The pressure of an ideal gas is directly proportional to

To solve the question regarding the relationship between the pressure of an ideal gas and its kinetic energy, we can follow these steps: ### Step-by-Step Solution: 1. **Understanding the Ideal Gas Law**: The ideal gas law states that \( PV = nRT \), where \( P \) is the pressure, \( V \) is the volume, \( n \) is the number of moles, \( R \) is the universal gas constant, and \( T \) is the temperature in Kelvin. 2. **Kinetic Theory of Gases**: According to the kinetic theory of gases, the pressure exerted by an ideal gas is related to the average kinetic energy of the gas molecules.
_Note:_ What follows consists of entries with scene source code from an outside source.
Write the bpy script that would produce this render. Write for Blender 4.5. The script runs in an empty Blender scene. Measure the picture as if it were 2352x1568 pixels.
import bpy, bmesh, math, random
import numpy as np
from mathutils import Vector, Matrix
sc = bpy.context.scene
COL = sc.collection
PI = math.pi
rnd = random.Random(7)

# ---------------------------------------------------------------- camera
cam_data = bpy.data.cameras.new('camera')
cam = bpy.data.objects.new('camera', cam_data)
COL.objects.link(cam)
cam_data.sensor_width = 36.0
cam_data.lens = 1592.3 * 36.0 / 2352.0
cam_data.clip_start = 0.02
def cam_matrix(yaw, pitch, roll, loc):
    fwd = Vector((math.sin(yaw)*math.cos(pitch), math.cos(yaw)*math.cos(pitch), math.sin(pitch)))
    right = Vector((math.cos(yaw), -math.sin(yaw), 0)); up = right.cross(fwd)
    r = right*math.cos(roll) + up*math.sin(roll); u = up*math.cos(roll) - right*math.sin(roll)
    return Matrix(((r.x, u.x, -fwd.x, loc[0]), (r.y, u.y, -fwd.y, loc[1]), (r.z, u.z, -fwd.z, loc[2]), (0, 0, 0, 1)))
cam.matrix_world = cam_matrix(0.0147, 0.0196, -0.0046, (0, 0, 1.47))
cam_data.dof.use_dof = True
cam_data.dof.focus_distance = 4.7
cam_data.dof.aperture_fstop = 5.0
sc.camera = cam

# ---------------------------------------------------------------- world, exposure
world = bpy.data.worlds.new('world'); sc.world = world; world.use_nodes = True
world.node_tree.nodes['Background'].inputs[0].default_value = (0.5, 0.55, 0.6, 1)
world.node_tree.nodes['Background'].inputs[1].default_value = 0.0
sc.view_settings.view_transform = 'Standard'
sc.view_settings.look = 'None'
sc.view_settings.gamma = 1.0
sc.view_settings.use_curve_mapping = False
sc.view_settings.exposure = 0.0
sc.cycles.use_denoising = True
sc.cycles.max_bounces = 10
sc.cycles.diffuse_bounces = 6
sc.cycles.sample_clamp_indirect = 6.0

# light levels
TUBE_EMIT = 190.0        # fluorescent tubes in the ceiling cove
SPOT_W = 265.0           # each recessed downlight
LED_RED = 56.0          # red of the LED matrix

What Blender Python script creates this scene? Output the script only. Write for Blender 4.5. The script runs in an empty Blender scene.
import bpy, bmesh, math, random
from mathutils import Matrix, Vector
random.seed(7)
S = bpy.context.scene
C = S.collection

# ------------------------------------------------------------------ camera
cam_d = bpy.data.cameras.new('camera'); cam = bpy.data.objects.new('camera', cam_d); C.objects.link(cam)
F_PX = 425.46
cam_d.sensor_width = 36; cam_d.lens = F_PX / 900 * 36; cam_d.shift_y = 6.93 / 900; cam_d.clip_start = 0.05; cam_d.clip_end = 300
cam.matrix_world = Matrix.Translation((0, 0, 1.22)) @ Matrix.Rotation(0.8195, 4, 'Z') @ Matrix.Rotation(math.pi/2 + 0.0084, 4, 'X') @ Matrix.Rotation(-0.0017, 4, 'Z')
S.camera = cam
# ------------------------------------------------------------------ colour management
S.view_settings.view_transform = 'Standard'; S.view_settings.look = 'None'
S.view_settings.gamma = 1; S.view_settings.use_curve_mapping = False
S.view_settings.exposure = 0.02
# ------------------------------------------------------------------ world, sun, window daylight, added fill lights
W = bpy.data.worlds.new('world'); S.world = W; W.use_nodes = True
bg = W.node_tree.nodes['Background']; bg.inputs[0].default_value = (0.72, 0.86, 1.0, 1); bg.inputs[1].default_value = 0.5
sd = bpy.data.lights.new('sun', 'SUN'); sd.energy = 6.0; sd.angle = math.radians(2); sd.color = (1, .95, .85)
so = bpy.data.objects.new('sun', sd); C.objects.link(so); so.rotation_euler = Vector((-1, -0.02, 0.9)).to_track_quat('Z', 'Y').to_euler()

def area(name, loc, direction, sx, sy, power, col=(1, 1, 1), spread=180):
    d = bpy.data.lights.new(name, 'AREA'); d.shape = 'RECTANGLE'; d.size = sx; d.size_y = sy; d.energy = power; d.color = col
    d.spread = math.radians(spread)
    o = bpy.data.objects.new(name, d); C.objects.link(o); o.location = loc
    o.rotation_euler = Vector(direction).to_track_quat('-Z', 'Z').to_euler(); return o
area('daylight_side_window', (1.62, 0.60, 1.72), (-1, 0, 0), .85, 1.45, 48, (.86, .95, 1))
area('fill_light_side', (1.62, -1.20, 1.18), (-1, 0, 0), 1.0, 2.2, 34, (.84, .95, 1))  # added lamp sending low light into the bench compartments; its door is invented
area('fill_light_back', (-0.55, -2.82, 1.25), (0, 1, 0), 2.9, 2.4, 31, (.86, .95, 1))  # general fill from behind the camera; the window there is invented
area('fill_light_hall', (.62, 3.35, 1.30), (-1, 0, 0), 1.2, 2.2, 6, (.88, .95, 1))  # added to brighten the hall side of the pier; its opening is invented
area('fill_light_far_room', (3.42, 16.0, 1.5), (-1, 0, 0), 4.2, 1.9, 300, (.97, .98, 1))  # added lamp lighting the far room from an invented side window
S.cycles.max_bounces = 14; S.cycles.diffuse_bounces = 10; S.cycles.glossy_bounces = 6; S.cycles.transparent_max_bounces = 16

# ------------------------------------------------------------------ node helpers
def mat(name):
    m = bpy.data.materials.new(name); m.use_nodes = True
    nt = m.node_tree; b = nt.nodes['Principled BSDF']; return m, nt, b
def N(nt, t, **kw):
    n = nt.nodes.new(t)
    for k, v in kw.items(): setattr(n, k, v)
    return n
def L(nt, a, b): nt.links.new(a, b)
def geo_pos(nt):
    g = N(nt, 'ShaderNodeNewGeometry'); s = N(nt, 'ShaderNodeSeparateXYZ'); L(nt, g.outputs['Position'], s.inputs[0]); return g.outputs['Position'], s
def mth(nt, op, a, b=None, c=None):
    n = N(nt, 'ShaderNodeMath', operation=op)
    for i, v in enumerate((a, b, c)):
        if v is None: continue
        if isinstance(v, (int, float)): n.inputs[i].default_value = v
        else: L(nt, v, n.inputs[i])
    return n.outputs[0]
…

The total kinetic energy (KE) of the gas can be expressed as: \[ KE = \frac{3}{2} nRT \] This shows that the total kinetic energy is directly proportional to the temperature of the gas. 3. **Relating Pressure and Kinetic Energy**: From the ideal gas law, we can express the temperature \( T \) in terms of pressure and volume: \[ T = \frac{PV}{nR} \] Substituting this expression for \( T \) back into the kinetic energy equation gives: \[ KE = \frac{3}{2} nR \left(\frac{PV}{nR}\right) = \frac{3}{2} PV \] This indicates that the total kinetic energy is directly proportional to the product of pressure and volume. 4. **Conclusion**: Since we have established that the total kinetic energy of the gas is proportional to \( PV \), and pressure \( P \) is part of this relationship, we can conclude that the pressure of an ideal gas is directly proportional to its total kinetic energy. ### Final Answer: The pressure of an ideal gas is directly proportional to the total kinetic energy.